**Exercise description:** Only the lines from the start of the entries through the line with "def U(a,b,n=None): return rng.uniform(a,b,n)" are wanted; please output them exactly.

__________

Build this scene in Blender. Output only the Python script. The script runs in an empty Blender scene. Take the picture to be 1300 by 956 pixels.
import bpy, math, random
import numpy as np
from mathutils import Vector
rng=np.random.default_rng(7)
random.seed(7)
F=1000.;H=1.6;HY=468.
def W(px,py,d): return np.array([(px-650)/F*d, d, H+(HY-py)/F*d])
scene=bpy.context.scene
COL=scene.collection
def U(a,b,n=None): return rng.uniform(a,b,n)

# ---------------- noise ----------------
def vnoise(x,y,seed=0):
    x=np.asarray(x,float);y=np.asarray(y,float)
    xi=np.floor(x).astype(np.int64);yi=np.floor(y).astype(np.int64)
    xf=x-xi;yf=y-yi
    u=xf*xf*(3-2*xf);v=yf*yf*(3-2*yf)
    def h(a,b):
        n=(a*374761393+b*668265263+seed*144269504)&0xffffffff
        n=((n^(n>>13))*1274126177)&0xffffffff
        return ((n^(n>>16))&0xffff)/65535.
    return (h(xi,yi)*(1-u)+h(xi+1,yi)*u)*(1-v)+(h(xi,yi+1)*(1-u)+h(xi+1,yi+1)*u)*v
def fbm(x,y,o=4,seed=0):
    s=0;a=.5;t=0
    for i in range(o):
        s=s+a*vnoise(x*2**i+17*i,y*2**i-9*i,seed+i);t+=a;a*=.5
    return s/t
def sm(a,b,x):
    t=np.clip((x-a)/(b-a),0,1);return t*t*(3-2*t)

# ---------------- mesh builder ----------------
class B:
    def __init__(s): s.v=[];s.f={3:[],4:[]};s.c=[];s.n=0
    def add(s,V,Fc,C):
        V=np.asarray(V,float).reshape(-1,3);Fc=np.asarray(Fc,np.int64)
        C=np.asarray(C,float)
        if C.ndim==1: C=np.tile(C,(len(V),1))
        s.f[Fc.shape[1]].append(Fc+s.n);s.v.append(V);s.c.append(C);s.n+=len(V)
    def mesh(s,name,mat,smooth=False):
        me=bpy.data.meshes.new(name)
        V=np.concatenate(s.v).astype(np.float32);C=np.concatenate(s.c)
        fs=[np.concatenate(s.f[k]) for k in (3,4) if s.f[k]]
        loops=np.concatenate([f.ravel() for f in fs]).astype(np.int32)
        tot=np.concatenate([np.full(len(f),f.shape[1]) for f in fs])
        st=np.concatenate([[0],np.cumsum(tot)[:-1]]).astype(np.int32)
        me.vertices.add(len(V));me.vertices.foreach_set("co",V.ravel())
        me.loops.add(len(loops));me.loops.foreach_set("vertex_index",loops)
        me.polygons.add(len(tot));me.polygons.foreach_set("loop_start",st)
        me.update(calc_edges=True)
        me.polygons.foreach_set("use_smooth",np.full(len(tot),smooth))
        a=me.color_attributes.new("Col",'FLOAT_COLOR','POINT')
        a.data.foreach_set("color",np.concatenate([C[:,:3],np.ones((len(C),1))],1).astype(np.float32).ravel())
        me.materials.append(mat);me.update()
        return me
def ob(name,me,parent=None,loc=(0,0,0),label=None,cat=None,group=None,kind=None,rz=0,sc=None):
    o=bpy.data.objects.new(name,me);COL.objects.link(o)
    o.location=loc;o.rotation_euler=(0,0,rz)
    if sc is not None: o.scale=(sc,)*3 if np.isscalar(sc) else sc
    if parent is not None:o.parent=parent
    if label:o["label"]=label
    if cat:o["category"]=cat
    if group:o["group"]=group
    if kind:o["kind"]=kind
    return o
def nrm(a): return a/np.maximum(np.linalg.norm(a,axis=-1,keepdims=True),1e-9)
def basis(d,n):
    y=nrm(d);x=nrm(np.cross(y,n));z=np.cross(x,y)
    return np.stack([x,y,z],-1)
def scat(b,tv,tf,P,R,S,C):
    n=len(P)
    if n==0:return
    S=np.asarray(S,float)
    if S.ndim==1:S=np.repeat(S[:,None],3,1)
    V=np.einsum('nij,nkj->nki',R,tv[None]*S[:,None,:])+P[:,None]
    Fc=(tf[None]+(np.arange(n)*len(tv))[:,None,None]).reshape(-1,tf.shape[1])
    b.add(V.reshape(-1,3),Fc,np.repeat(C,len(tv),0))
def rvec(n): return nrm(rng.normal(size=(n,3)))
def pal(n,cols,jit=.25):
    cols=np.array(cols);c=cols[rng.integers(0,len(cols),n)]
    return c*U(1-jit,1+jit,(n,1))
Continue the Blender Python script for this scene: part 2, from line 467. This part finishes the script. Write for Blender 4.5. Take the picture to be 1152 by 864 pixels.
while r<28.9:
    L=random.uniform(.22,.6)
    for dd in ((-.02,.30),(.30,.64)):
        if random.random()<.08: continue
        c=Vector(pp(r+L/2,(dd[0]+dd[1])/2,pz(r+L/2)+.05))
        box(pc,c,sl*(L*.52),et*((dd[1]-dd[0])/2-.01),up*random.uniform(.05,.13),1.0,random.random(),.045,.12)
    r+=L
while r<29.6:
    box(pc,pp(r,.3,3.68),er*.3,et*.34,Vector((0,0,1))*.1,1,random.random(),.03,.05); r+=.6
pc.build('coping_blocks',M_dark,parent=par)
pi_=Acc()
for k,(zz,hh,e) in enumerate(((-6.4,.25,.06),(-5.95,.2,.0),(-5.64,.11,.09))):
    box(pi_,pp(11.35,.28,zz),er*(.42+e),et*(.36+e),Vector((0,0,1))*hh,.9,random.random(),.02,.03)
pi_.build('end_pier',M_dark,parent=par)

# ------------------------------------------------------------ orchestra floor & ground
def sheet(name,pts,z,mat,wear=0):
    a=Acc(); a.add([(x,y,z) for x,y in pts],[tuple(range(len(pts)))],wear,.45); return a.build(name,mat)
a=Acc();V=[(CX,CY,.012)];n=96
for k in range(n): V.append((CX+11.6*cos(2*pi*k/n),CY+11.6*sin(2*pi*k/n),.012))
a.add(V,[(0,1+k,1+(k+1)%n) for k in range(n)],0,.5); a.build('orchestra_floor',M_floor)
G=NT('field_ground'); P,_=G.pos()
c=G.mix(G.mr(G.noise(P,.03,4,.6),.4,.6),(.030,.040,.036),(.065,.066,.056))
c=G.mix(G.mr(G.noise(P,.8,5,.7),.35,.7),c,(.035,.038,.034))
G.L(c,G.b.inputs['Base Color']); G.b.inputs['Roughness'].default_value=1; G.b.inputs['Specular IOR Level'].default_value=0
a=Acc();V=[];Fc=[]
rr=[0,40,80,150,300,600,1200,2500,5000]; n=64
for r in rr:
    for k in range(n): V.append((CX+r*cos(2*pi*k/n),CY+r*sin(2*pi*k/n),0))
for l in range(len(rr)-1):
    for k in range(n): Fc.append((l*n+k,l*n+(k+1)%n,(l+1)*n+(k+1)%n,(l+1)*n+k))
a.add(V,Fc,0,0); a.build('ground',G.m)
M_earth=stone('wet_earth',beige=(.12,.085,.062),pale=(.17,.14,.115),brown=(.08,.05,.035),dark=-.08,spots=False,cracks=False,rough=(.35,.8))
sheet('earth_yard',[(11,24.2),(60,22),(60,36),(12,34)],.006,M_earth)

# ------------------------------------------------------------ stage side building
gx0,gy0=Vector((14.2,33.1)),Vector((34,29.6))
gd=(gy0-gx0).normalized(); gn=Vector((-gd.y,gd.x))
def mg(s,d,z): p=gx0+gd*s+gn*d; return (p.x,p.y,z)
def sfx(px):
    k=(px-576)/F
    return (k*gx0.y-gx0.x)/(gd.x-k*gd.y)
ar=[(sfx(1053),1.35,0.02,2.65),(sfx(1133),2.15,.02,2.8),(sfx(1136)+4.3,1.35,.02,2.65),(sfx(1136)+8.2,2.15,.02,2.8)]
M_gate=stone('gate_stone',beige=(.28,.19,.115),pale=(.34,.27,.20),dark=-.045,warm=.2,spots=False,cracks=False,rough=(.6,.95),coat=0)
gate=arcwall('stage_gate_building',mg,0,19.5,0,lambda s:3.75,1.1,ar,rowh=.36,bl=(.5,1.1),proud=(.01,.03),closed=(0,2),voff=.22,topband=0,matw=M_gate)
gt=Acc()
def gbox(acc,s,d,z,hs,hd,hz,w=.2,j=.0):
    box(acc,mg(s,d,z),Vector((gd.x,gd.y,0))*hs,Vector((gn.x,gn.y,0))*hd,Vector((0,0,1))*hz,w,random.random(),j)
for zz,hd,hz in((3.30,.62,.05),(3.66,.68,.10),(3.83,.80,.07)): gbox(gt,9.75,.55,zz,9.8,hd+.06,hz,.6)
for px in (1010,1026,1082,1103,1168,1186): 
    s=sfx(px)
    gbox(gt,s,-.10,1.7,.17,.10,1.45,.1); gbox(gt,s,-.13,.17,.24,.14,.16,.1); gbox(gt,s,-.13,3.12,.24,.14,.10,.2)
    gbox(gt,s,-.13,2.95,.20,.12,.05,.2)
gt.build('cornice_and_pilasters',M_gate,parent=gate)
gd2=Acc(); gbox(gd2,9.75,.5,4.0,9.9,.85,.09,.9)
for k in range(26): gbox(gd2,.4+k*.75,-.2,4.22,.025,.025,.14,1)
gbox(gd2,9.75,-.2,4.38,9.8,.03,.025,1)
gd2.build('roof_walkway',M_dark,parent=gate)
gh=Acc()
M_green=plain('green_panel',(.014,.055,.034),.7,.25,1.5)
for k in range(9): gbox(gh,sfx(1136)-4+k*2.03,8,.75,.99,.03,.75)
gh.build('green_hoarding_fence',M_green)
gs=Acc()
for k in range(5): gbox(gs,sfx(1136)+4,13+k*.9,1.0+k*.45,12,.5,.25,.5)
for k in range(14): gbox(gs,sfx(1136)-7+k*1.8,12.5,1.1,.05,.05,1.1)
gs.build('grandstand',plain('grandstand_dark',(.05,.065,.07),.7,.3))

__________

**Task response:**
Build this scene in Blender. Output only the Python script. The script runs in an empty Blender scene. Take the picture to be 1300 by 956 pixels.
import bpy, math, random
import numpy as np
from mathutils import Vector
rng=np.random.default_rng(7)
random.seed(7)
F=1000.;H=1.6;HY=468.
def W(px,py,d): return np.array([(px-650)/F*d, d, H+(HY-py)/F*d])
scene=bpy.context.scene
COL=scene.collection
def U(a,b,n=None): return rng.uniform(a,b,n)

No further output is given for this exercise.